The warm, engaging space in which choreographer Stephanie Lake and composer Robin Fox set their music and dance is key. Bosco Shaw’s lighting is for the most part bright and optimistic, letting us really see the individual performers. Not just the dancers, but—a rare treat on the dance stage—the musicians as well, who sit behind drum kits, placed upstage in a row on a raised platform. Pink curtains are draped behind them and decorate the platform, creating a 1940s dancehall effect. Through this vintage aesthetic, designer Charles Davis establishes an entertaining, not a high-art, space.

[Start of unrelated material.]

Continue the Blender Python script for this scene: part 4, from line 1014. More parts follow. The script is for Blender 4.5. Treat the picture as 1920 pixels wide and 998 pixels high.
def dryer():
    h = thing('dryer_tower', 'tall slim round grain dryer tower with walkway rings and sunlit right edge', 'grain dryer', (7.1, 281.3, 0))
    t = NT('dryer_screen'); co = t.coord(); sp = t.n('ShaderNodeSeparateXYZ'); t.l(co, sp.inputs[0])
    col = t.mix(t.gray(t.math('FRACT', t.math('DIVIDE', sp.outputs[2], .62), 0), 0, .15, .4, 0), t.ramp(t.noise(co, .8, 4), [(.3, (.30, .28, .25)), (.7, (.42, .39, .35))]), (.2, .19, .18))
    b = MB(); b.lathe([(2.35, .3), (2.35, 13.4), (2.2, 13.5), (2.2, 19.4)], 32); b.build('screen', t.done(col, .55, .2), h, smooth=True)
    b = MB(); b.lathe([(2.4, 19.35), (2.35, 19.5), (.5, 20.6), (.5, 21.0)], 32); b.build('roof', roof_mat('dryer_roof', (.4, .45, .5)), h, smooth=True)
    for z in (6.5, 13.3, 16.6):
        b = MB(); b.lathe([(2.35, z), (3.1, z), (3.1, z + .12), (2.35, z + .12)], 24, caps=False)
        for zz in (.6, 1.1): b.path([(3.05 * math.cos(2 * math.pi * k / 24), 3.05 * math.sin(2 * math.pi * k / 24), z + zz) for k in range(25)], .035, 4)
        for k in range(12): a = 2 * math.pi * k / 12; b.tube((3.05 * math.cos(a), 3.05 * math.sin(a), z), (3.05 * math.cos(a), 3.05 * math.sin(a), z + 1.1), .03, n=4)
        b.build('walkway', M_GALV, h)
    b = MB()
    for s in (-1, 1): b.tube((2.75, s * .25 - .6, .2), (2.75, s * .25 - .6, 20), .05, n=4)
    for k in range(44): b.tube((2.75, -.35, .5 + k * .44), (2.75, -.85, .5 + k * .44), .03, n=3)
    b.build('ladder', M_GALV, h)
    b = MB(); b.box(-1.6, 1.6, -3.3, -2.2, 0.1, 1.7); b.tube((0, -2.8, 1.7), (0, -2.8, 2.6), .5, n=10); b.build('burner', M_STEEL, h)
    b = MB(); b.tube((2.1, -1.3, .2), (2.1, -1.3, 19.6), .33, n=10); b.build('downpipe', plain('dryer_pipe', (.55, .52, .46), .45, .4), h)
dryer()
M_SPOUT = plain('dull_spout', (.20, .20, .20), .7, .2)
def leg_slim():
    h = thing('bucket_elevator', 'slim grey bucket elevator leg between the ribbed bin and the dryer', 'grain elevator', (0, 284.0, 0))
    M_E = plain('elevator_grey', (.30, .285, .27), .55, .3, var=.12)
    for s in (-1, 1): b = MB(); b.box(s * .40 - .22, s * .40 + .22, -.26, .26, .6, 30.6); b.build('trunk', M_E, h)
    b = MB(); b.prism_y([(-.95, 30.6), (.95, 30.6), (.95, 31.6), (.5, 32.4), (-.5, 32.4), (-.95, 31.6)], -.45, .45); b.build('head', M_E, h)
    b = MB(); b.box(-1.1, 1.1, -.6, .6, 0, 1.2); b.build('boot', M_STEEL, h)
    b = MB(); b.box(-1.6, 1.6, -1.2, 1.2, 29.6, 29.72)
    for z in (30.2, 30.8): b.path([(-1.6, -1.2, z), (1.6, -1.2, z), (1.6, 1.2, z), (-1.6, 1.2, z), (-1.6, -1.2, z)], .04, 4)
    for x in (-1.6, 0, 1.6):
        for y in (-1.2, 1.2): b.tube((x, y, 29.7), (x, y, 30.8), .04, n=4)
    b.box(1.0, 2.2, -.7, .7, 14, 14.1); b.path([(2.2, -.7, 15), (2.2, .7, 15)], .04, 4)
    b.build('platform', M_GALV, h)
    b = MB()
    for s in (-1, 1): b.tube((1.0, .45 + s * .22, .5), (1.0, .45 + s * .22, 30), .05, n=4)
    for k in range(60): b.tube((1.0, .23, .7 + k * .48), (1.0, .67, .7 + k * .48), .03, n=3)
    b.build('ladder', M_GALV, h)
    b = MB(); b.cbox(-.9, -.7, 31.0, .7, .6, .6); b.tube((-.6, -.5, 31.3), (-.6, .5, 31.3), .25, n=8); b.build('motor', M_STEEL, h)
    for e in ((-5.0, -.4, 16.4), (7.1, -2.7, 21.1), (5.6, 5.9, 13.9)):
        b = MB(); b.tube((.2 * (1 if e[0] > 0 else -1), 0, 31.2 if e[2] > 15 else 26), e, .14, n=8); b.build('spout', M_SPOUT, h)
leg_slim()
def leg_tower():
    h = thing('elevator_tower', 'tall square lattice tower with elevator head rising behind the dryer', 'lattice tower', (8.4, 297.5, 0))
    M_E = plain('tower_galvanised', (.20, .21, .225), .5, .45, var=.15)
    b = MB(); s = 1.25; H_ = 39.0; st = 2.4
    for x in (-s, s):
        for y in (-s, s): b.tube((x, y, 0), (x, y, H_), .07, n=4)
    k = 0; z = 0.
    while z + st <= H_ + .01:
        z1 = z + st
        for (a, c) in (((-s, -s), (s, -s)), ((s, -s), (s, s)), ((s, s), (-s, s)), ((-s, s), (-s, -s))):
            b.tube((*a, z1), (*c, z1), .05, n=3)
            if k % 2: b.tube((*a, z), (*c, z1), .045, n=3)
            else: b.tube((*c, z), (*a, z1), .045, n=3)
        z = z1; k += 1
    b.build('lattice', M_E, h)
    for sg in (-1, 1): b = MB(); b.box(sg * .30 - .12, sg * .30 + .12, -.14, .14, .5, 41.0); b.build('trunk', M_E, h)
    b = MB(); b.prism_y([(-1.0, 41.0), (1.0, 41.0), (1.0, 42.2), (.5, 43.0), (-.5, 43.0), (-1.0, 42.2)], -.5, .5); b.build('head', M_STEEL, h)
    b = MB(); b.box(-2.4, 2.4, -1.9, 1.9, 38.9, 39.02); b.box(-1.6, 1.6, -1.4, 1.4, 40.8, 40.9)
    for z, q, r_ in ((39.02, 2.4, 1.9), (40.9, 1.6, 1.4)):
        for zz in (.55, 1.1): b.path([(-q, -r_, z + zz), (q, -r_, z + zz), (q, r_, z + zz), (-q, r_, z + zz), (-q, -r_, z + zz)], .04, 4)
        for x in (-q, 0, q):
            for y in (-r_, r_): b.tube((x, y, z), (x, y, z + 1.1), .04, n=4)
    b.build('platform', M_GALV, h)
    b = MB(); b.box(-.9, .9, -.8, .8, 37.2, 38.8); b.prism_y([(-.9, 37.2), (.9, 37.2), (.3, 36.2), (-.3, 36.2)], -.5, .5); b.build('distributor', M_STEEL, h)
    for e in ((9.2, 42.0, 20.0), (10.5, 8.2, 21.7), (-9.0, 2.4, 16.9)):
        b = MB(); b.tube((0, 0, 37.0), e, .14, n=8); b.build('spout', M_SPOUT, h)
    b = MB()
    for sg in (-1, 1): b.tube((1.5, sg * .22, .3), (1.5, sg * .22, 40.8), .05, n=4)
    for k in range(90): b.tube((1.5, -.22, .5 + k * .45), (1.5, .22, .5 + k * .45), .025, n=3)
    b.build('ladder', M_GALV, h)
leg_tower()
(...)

Stephanie Lake Company performs Manifesto. Photo: Roy VanDerVegt
The dancers (all in white), with a range of contemporary training and performance experience, are enthusiastic movers who high kick and spin, flip mid-air and leap like exploding firecrackers. The drummers (all in black) are also an individual lot, with Fox himself among them.
The teamwork from both sides was very fine, with a standout section from the drummers when a spotlight moves slowly across the line of men and women—a line that fills the width of the Playhouse stage—stopping to highlight each one in turn as they break into a brief burst of virtuosic drumming, one solo after another. Then the spotlight returns, passing back down the line, up and down again and again. The timing of sound and light was impeccable, the scene electrifying.
Lake and Fox are longstanding collaborators (and also life partners), both well-respected in their fields. Fox is an audio-visual artist and composer known for his laser spectacles at major venues around the world. Lake is currently resident choreographer for The Australian Ballet and also an artist-in-residence at Germany’s Semperoper Ballett. While Lake’s company is based in Melbourne (Naarm), it tours widely. Currently, besides bringing Manifesto to North America, Lake’s much-toured 2018 Colossus (music by Fox) will be in London this June, performed by 60 graduating dancers from London Contemporary Dance School.

Stephanie Lake Company performs Manifesto. Photo: Roy VanDerVegt
Lake, who grew up in Saskatoon until age eight, when the family moved to Tasmania, likes to think big. In 2025, the Adelaide Festival presented Lake’s MASS MOVEMENT, with a huge cast of 1,000 professionals and volunteers. Although the grandly titled Manifesto (2022) is a much smaller work in terms of numbers, touring with a cast of 18 is no small feat. And Manifesto certainly has, at times, a large-scale wall of sound.
The ensemble work of both drummers and dancers is exciting, but much of Manifesto’s pleasure comes from the performers’s individuality. Not so much in the opening, when the dancers worked hard to appear friendly and engaging in several moments of too-cute whimsy. Once everyone settled into the matter at hand—the relationship between dance and drum—they were fed by the piece’s deeper creative pulse.

Stephanie Lake Company performs Manifesto. Photo: Roy VanDerVegt
In Manifesto’s finely tuned scenarios, first one form leads, and then the other has a turn, sometimes obviously, as when a dancer conducts, but often so dynamically it seems as if the dancing and drumming are one. By evening’s end, when the stage explodes with action—and some measure of zaniness—Manifesto radiated pure happiness.